Грибы, озеро, обед – а потом опять малость труда: полить огород, принести молоко, набрать воды. Вечером же, если у нас конец июля – на станцию приехал вагон-клуб.

Да, кроме материальной части, жизнь в Каннельярви прирастала и культурой, и умственным развитием. Вы бы попробовали при советской власти скрыться от культуры, ха. Это было нереально. Советская власть не могла оставить в покое ни дальние кишлаки и аулы, ни глухие деревни и полустанки. Везде были обязаны учиться, учиться и ещё раз учиться, везде работала система доставки и сования культуры прямо в рот. Поэтому на станции существовала библиотека, а в конце каждого месяца на три дня прибывал «вагон-клуб» – передвижной кинотеатр.

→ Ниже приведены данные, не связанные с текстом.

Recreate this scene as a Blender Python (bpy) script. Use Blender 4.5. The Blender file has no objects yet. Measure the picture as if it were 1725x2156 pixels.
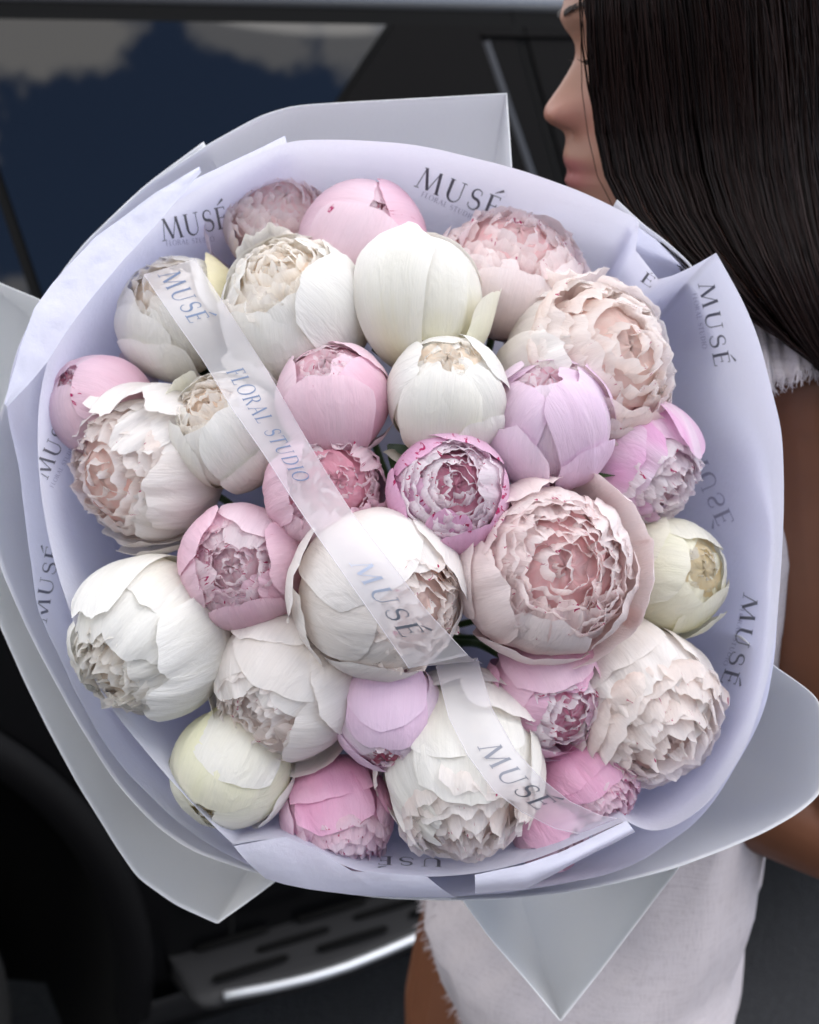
import bpy, math, random
import numpy as np
from mathutils import Vector, Matrix, noise
from mathutils.bvhtree import BVHTree

sc = bpy.context.scene
col = sc.collection
PI = math.pi
rad = math.radians

# ------------------------------------------------------------------ camera
PITCH = rad(18.5)
HF = 2803.0                       # focal length in units of a 1725 px wide picture
CAM = Vector((0, 0, 1.58))
cd = bpy.data.cameras.new('camera')
cam = bpy.data.objects.new('camera', cd)
col.objects.link(cam)
cam.location = CAM
cam.rotation_euler = (PI / 2 - PITCH, 0, 0)
cd.sensor_fit = 'HORIZONTAL'
cd.sensor_width = 36
cd.lens = 36 * HF / 1725
cd.clip_start = 0.02
cd.clip_end = 600
cd.dof.use_dof = True
cd.dof.focus_distance = 0.60
cd.dof.aperture_fstop = 12.5
sc.camera = cam

# ------------------------------------------------------------------ world: blue sky with clouds
SUN_EL, SUN_AZ = 55, 112
world = bpy.data.worlds.new('World')
sc.world = world
world.use_nodes = True
wn = world.node_tree
wn.nodes.clear()
wo = wn.nodes.new('ShaderNodeOutputWorld')
wb = wn.nodes.new('ShaderNodeBackground')
wb.inputs['Strength'].default_value = 0.15
sky = wn.nodes.new('ShaderNodeTexSky')
sky.sky_type = 'NISHITA'
sky.sun_disc = False
sky.sun_elevation = rad(SUN_EL)
sky.sun_rotation = rad(SUN_AZ)
sky.altitude = 2500
sky.dust_density = 0.2
sky.ozone_density = 3.0
tcw = wn.nodes.new('ShaderNodeTexCoord')
mpw = wn.nodes.new('ShaderNodeMapping')
mpw.inputs['Location'].default_value = (0.35, 0.2, 0.1)
mpw.inputs['Scale'].default_value = (1, 1, 1.9)
nz = wn.nodes.new('ShaderNodeTexNoise')
nz.inputs['Scale'].default_value = 2.3
nz.inputs['Detail'].default_value = 8
nz.inputs['Roughness'].default_value = 0.55
crw = wn.nodes.new('ShaderNodeValToRGB')
crw.color_ramp.elements[0].position = 0.44
crw.color_ramp.elements[0].color = (0, 0, 0, 1)
crw.color_ramp.elements[1].position = 0.56
crw.color_ramp.elements[1].color = (1, 1, 1, 1)
mxw = wn.nodes.new('ShaderNodeMixRGB')
mxw.inputs['Color2'].default_value = (14.3, 13.8, 13.3, 1)
# a few cumulus clouds placed high behind the photographer (they show mirrored in the car windows)
nf_ = wn.nodes.new('ShaderNodeTexNoise'); nf_.inputs['Scale'].default_value = 11; nf_.inputs['Detail'].default_value = 12; nf_.inputs['Roughness'].default_value = .62
wn.links.new(tcw.outputs['Generated'], nf_.inputs['Vector'])
prevm = None
def _mirror(px, py):
    cp, sp = math.cos(PITCH), math.sin(PITCH)
    d = Vector((0, cp, -sp)) + (px - 862.5) / HF * Vector((1, 0, 0)) - (py - 1078) / HF * Vector((0, sp, cp))
    d.normalize()
    yw = rad(27); lean = math.atan(.345)
    q = Vector((math.sin(yw), -math.cos(yw), 0))
    n = (q * math.cos(lean) + Vector((0, 0, 1)) * math.sin(lean)).normalized()
    return d - 2 * d.dot(n) * n
for (cx_, cy_, r_) in ((40, 85, .046), (190, 70, .042), (-60, 140, .040), (530, 75, .022), (600, 100, .020), (470, 60, .018), (740, 90, .020), (20, 610, .016)):
    D_ = _mirror(cx_, cy_)
    ds = wn.nodes.new('ShaderNodeVectorMath'); ds.operation = 'DISTANCE'; ds.inputs[1].default_value = D_
    wn.links.new(tcw.outputs['Generated'], ds.inputs[0])
    ma = wn.nodes.new('ShaderNodeMath'); ma.operation = 'MULTIPLY_ADD'; ma.inputs[1].default_value = .17
    wn.links.new(nf_.outputs['Fac'], ma.inputs[0]); wn.links.new(ds.outputs['Value'], ma.inputs[2])
    mr_ = wn.nodes.new('ShaderNodeMapRange'); mr_.inputs['From Min'].default_value = .085 + r_ + .006; mr_.inputs['From Max'].default_value = .085 + r_ - .012
    mr_.inputs['To Max'].default_value = 1. if r_ > .03 else .7
    wn.links.new(ma.outputs[0], mr_.inputs['Value'])
    if prevm is None: prevm = mr_.outputs[0]
    else:
        mm_ = wn.nodes.new('ShaderNodeMath'); mm_.operation = 'MAXIMUM'
        wn.links.new(prevm, mm_.inputs[0]); wn.links.new(mr_.outputs[0], mm_.inputs[1]); prevm = mm_.outputs[0]
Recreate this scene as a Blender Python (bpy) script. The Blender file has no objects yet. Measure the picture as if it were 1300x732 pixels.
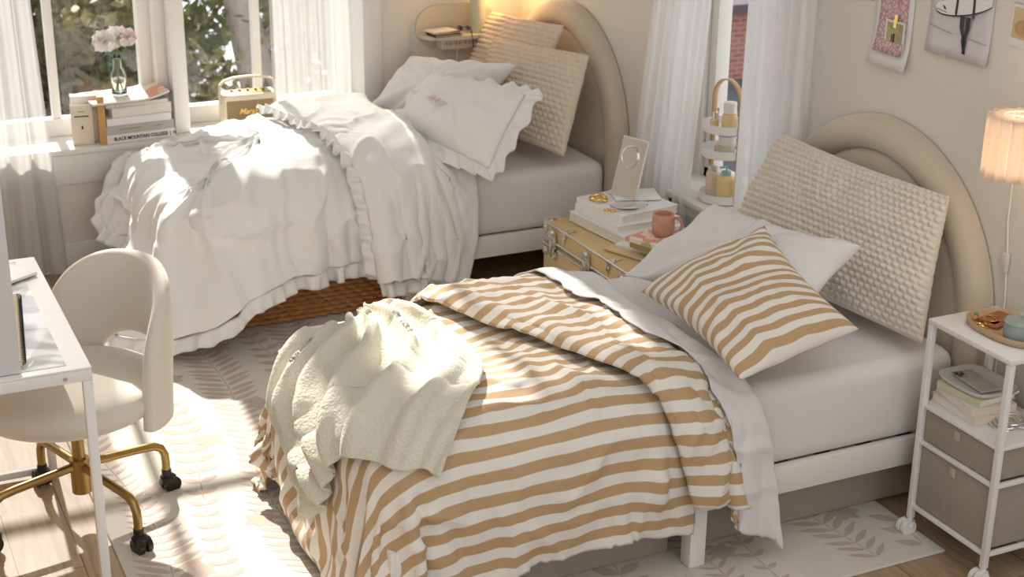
import bpy, bmesh, math, random
import numpy as np
from mathutils import Vector, Matrix, noise

sc = bpy.context.scene
COL = sc.collection
R = math.radians
PI = math.pi
random.seed(7)

# ------------------------------------------------------------------ camera
cam_d = bpy.data.cameras.new('camera')
cam = bpy.data.objects.new('camera', cam_d)
COL.objects.link(cam)
pitch, yaw, roll = R(20.7495), R(25.4496), R(.6595)
fwd = Vector((math.sin(yaw) * math.cos(pitch), math.cos(yaw) * math.cos(pitch), -math.sin(pitch)))
rt = Vector((math.cos(yaw), -math.sin(yaw), 0))
up = rt.cross(fwd)
rt2 = math.cos(roll) * rt + math.sin(roll) * up
up2 = -math.sin(roll) * rt + math.cos(roll) * up
m = Matrix((rt2, up2, -fwd)).transposed().to_4x4()
m.translation = Vector((0, 0, 2.2))
cam.matrix_world = m
cam_d.sensor_width = 36
cam_d.lens = 36 * 1934.59 / 1300
cam_d.clip_end = 200
cam_d.dof.use_dof = True
cam_d.dof.focus_distance = 4.1
cam_d.dof.aperture_fstop = 5.0
sc.camera = cam

# ------------------------------------------------------------------ light and exposure
sc.view_settings.view_transform = 'Standard'
sc.view_settings.look = 'None'
sc.view_settings.gamma = 1
sc.view_settings.exposure = 0.0
sc.view_settings.use_curve_mapping = False
SUN_DIR = Vector((-.06, -1, -.84)).normalized()
sd = bpy.data.lights.new('sun', 'SUN')
sd.energy = 9.6
sd.color = (1, .94, .85)
sd.angle = R(.9)
so = bpy.data.objects.new('sun', sd)
COL.objects.link(so)
so.rotation_euler = SUN_DIR.to_track_quat('-Z', 'Y').to_euler()
w = bpy.data.worlds.new('world')
sc.world = w
w.use_nodes = True
wn = w.node_tree.nodes
wl = w.node_tree.links
bg = wn['Background']
bg.inputs[1].default_value = 1.33
tc = wn.new('ShaderNodeTexCoord')
sx = wn.new('ShaderNodeSeparateXYZ')
rp = wn.new('ShaderNodeValToRGB')
rp.color_ramp.elements[0].position = 0.45
rp.color_ramp.elements[0].color = (.84, .86, .90, 1)
rp.color_ramp.elements[1].position = 1.0
rp.color_ramp.elements[1].color = (.88, .88, .88, 1)
wl.new(tc.outputs['Generated'], sx.inputs[0])
mr = wn.new('ShaderNodeMapRange')
mr.inputs[1].default_value = -1
wl.new(sx.outputs[2], mr.inputs[0])
wl.new(mr.outputs[0], rp.inputs[0])
wl.new(rp.outputs[0], bg.inputs[0])


# ------------------------------------------------------------------ materials
def M(name, rgb, rough=.6, metal=0, bump=None, spec=.5, trans=0, var=0, vscale=6, sheen=0, emit=None, ior=1.45, subs=0, coat=0, coords='Object'):
    ma = bpy.data.materials.new(name)
    ma.use_nodes = True
    nt = ma.node_tree
    b = nt.nodes['Principled BSDF']
    b.inputs['Base Color'].default_value = (*rgb, 1)
    b.inputs['Roughness'].default_value = rough
    b.inputs['Metallic'].default_value = metal
    b.inputs['Specular IOR Level'].default_value = spec
    b.inputs['Transmission Weight'].default_value = trans
    b.inputs['IOR'].default_value = ior
    b.inputs['Coat Weight'].default_value = coat
    if sheen:
        b.inputs['Sheen Weight'].default_value = sheen
        b.inputs['Sheen Roughness'].default_value = .4
    if subs:
        b.inputs['Subsurface Weight'].default_value = subs
        b.inputs['Subsurface Radius'].default_value = (.02, .015, .01)
    if emit:
        b.inputs['Emission Color'].default_value = (*emit[:3], 1)
        b.inputs['Emission Strength'].default_value = emit[3]
    co = nt.nodes.new('ShaderNodeTexCoord')
    if var:
        n = nt.nodes.new('ShaderNodeTexNoise')
        n.inputs['Scale'].default_value = vscale
        n.inputs['Detail'].default_value = 5
        mx = nt.nodes.new('ShaderNodeMix')
        mx.data_type = 'RGBA'
        mx.inputs[6].default_value = (*[c * (1 - var) for c in rgb], 1)
        mx.inputs[7].default_value = (*[min(1, c * (1 + var)) for c in rgb], 1)
        nt.links.new(co.outputs[coords], n.inputs['Vector'])
        nt.links.new(n.outputs[0], mx.inputs[0])
        nt.links.new(mx.outputs[2], b.inputs['Base Color'])
    if bump:
        n2 = nt.nodes.new('ShaderNodeTexNoise')
        n2.inputs['Scale'].default_value = bump[0]
        n2.inputs['Detail'].default_value = 4
        bp = nt.nodes.new('ShaderNodeBump')
        bp.inputs['Strength'].default_value = bump[1]
        bp.inputs['Distance'].default_value = bump[2] if len(bump) > 2 else .003
        nt.links.new(co.outputs[coords], n2.inputs['Vector'])
        nt.links.new(n2.outputs[0], bp.inputs['Height'])
        nt.links.new(bp.outputs[0], b.inputs['Normal'])
    return ma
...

Ты платил десять или двадцать копеек, заходил в вагончик и смотрел себе кино. Помню, я просидела сразу два сеанса – на первом давали индийский фильм «Цветок в пыли», на втором – «Дядю Ваню» Кончаловского. Никакой разницы между фильмами я тогда не ощущала, для меня всё кино было одинаковым чудом. Однажды я так волновалась за героев, что сгрызла подол своего нарядного шёлкового платьица и вышла вся в крупных дырках спереди.

Что я могла бы посмотреть июльским вечером 1967 года? Может быть, «Не горюй» Данелии? Прекрасно… А потом мы пустим дождь и сядем с бабушкой и Верой играть в карты.

В дурака – подкидного, переводного и круглого, в де вятку и кинга. Вместо денег фигурировали, как правило, спички, предмет вообще на даче важный – прямое назначение само собой, но из спичек мы ещё и строили игрушечные дома и колодцы… Турнир же на двоих с бабушкой в подкидного длился всё лето, и результаты к финалу августа достигали былинных размеров – скажем, 123 бабушкиных выигрыша супротив 95 моих. (Бабушка всегда по итогам летнего турнира выигрывала, потому что жульничала, да, жульничала.)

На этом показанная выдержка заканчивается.